TPG Telecom Limited announced consolidated earnings results for the year ended July 31, 2018. For the year, the company announced revenue of AUD 2,495.2 million against AUD 2,490.7 million a year ago. EBITDA was AUD 841.1 million against AUD 890.8 million a year ago. Results from operating activities were AUD 598.2 million against AUD 646.4 million a year ago. Profit before income tax was AUD 563.8 million against AUD 595.5 million a year ago. Profit attributable to owners of the company was AUD 396.9 million against AUD 413.8 million a year ago. Basic and diluted earnings per share were 42.8 cents per share against 47.9 cents a year ago. Net cash from operating activities was AUD 673.8 million against AUD 722.7 million a year ago. Acquisition of property, plant and equipment was AUD 292.5 million against AUD 299.9 million a year ago. Acquisition of spectrum assets was AUD 597.3 million against AUD 199.8 million a year ago. Acquisition of other intangible assets was AUD 66.5 million against AUD 76.6 million a year ago. Net tangible asset backing per ordinary share 120.5 cents. Underlying NPAT was AUD 432.6 million against AUD 417.3 million a year ago. Net debt balance was AUD 1.27 billion.

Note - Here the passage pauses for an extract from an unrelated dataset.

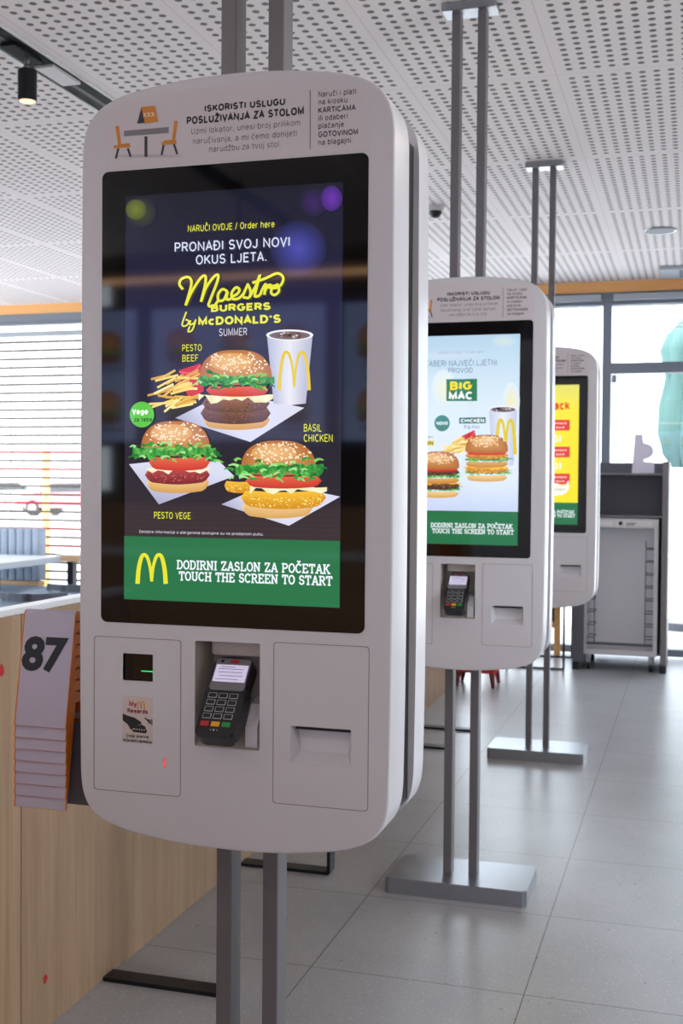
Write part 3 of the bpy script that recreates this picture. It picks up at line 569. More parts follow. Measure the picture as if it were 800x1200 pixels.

For 2019, the company expects BAU CapEx, which, repeat, excludes company mobile build expenditure in Australia and Singapore, is expected to be in the range of AUD 180 million to AUD 220 million, substantially lower than the past 2 years primarily due to the CapEx incurred over the past 2 to 3 years to expand company fiber network for the VHA fiber contract. Forecasting EBITDA growth in the range of AUD 34 million to AUD 54 million in fiscal year 2019, but this will be offset by margin erosion from ongoing migration of DSL subscribers to NBN. Company forecasting these margin headwinds to be approximately AUD 50 million in fiscal year 2019 on the basis of an assumption that the overall decline in DSL subscribers is roughly the same in fiscal year 2018.